| Data excerpt |
##############################

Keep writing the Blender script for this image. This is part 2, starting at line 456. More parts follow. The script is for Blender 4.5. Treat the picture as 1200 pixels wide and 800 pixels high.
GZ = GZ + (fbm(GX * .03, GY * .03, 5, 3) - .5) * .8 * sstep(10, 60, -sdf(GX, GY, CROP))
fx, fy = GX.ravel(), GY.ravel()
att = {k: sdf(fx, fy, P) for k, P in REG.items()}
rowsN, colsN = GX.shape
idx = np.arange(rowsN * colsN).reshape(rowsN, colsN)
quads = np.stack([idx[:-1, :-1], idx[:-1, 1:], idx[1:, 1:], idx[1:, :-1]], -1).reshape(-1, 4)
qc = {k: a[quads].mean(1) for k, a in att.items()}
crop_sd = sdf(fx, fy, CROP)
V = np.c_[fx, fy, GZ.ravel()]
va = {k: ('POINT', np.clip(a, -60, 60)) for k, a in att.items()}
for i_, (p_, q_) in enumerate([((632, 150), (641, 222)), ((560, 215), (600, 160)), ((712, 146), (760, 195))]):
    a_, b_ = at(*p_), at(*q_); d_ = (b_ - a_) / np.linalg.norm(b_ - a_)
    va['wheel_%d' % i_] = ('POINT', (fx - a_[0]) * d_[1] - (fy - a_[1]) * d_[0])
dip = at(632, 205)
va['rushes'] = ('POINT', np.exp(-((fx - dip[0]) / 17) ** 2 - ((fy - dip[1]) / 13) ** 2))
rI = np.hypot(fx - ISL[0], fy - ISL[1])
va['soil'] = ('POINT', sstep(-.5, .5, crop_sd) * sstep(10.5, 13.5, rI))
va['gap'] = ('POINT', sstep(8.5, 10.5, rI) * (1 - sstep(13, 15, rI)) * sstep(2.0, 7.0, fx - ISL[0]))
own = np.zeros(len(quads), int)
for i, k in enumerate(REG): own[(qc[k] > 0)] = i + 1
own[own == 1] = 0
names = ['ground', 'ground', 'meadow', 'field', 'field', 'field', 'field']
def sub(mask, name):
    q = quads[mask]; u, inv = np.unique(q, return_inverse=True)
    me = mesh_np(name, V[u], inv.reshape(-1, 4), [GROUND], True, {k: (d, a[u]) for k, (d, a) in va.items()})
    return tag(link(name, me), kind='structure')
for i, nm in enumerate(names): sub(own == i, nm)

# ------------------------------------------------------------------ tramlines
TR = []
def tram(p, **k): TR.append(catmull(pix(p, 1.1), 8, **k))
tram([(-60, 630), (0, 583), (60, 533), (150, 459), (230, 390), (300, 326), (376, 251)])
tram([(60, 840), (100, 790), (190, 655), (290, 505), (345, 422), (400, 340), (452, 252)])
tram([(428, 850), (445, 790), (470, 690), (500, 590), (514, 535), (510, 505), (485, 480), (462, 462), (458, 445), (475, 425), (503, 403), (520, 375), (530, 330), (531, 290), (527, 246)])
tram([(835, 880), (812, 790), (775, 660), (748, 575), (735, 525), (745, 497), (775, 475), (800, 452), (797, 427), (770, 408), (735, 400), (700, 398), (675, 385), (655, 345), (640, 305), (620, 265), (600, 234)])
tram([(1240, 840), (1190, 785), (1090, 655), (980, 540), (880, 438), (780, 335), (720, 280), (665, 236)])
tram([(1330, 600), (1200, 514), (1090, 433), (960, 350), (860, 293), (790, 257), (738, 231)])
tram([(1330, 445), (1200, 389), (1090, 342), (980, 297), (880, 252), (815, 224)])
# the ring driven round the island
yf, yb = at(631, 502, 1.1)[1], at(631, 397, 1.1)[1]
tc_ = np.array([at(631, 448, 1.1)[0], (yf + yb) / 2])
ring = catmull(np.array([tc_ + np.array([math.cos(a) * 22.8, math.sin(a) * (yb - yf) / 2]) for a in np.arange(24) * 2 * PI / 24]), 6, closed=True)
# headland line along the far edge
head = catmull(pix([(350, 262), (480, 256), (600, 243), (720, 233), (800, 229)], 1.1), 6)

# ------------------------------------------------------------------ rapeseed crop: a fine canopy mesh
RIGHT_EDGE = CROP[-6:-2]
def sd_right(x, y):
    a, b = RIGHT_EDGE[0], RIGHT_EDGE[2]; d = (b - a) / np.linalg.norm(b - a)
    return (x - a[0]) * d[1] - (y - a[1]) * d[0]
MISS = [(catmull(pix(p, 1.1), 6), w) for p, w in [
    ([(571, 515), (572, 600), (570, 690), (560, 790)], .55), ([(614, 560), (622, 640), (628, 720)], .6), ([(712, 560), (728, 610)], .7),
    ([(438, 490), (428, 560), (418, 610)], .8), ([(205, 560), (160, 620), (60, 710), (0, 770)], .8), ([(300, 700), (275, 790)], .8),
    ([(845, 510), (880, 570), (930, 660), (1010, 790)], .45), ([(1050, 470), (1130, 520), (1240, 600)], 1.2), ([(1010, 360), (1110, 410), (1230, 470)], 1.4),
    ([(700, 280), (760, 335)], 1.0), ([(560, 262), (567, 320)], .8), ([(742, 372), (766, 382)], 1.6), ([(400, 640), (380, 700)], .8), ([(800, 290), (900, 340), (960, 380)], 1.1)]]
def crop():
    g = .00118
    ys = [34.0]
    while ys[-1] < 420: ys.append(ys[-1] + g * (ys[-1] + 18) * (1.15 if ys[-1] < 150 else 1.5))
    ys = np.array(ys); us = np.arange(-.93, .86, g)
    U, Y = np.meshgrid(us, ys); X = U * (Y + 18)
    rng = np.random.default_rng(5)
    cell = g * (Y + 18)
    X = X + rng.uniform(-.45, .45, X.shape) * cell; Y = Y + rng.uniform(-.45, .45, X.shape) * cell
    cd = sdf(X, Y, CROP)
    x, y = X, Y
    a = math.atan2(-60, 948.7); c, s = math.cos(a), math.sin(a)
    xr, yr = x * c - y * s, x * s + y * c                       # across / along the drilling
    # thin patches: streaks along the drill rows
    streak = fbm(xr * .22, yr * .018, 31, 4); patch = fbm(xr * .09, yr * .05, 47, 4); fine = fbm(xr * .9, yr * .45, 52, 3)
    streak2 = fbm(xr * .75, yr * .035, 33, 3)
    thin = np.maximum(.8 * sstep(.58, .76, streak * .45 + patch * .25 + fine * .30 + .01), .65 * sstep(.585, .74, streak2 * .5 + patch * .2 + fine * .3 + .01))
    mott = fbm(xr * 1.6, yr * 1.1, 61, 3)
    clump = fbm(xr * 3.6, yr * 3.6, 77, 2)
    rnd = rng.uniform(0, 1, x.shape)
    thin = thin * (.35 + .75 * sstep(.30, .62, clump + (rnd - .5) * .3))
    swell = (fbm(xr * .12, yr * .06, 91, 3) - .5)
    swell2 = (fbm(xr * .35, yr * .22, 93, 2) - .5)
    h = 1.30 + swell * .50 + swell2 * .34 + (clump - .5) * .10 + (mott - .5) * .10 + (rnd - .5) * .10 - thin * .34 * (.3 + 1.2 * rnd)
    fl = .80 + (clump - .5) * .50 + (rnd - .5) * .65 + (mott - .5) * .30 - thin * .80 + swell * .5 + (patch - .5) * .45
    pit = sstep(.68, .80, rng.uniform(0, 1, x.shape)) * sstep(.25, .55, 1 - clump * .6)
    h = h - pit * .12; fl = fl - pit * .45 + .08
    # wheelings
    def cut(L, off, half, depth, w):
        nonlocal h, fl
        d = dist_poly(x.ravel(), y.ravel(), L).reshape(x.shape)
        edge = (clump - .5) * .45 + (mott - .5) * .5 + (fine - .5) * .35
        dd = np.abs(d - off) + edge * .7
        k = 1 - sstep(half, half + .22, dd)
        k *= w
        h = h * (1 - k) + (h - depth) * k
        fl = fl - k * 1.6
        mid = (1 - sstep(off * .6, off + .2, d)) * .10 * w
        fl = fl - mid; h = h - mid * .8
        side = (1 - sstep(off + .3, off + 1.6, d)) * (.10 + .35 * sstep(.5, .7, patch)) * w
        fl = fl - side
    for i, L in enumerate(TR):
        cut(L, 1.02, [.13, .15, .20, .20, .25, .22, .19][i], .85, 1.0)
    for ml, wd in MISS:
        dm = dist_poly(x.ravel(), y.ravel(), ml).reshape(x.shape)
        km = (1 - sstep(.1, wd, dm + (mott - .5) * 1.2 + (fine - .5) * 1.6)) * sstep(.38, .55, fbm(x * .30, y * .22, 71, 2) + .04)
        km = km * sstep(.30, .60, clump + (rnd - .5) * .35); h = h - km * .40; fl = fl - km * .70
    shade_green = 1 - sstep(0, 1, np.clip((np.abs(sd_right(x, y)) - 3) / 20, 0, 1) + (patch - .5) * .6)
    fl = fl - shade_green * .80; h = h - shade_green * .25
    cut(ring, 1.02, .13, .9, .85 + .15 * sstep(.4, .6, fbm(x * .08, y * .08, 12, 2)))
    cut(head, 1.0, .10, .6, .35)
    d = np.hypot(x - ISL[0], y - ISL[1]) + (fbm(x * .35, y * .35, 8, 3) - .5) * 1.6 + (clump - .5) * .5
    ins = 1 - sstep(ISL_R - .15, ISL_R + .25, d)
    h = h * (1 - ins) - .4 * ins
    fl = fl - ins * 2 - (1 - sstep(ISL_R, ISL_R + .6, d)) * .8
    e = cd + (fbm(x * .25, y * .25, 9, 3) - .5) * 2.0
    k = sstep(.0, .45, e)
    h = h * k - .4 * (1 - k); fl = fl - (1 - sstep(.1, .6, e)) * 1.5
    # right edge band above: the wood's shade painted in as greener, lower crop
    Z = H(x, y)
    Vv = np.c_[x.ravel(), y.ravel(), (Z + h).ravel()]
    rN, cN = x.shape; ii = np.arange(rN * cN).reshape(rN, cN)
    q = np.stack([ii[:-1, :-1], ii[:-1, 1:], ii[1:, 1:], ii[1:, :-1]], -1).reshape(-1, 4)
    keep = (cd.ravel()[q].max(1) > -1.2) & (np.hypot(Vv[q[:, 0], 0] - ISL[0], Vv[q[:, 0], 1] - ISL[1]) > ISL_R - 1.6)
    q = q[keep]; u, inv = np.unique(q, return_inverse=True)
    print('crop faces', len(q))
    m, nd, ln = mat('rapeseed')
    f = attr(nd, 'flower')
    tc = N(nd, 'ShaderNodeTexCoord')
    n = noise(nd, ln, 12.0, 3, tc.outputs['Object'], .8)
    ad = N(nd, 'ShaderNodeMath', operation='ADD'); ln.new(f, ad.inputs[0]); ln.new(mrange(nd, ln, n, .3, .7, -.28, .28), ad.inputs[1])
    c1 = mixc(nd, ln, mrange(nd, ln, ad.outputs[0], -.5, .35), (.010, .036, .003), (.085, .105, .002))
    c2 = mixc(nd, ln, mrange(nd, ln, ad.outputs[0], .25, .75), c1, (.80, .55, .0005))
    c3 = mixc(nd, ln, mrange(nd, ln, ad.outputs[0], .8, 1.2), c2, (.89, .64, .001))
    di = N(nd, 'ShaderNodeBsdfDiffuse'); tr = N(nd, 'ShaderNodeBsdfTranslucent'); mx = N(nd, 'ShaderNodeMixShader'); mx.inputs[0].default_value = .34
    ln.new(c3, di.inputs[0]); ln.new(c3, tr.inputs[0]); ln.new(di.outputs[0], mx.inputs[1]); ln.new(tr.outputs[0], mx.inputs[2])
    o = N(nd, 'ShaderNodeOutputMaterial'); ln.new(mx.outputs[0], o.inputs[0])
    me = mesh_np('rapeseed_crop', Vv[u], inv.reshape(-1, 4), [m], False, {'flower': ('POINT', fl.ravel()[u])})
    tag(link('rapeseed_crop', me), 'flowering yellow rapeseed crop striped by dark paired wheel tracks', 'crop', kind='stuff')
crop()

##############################

Return the lines above precisely as they appear, beginning at the first line and ending at the line with "for i, nm in", and nothing after it.

| Written response |
Keep writing the Blender script for this image. This is part 2, starting at line 456. More parts follow. The script is for Blender 4.5. Treat the picture as 1200 pixels wide and 800 pixels high.
GZ = GZ + (fbm(GX * .03, GY * .03, 5, 3) - .5) * .8 * sstep(10, 60, -sdf(GX, GY, CROP))
fx, fy = GX.ravel(), GY.ravel()
att = {k: sdf(fx, fy, P) for k, P in REG.items()}
rowsN, colsN = GX.shape
idx = np.arange(rowsN * colsN).reshape(rowsN, colsN)
quads = np.stack([idx[:-1, :-1], idx[:-1, 1:], idx[1:, 1:], idx[1:, :-1]], -1).reshape(-1, 4)
qc = {k: a[quads].mean(1) for k, a in att.items()}
crop_sd = sdf(fx, fy, CROP)
V = np.c_[fx, fy, GZ.ravel()]
va = {k: ('POINT', np.clip(a, -60, 60)) for k, a in att.items()}
for i_, (p_, q_) in enumerate([((632, 150), (641, 222)), ((560, 215), (600, 160)), ((712, 146), (760, 195))]):
    a_, b_ = at(*p_), at(*q_); d_ = (b_ - a_) / np.linalg.norm(b_ - a_)
    va['wheel_%d' % i_] = ('POINT', (fx - a_[0]) * d_[1] - (fy - a_[1]) * d_[0])
dip = at(632, 205)
va['rushes'] = ('POINT', np.exp(-((fx - dip[0]) / 17) ** 2 - ((fy - dip[1]) / 13) ** 2))
rI = np.hypot(fx - ISL[0], fy - ISL[1])
va['soil'] = ('POINT', sstep(-.5, .5, crop_sd) * sstep(10.5, 13.5, rI))
va['gap'] = ('POINT', sstep(8.5, 10.5, rI) * (1 - sstep(13, 15, rI)) * sstep(2.0, 7.0, fx - ISL[0]))
own = np.zeros(len(quads), int)
for i, k in enumerate(REG): own[(qc[k] > 0)] = i + 1
own[own == 1] = 0
names = ['ground', 'ground', 'meadow', 'field', 'field', 'field', 'field']
def sub(mask, name):
    q = quads[mask]; u, inv = np.unique(q, return_inverse=True)
    me = mesh_np(name, V[u], inv.reshape(-1, 4), [GROUND], True, {k: (d, a[u]) for k, (d, a) in va.items()})
    return tag(link(name, me), kind='structure')
for i, nm in enumerate(names): sub(own == i, nm)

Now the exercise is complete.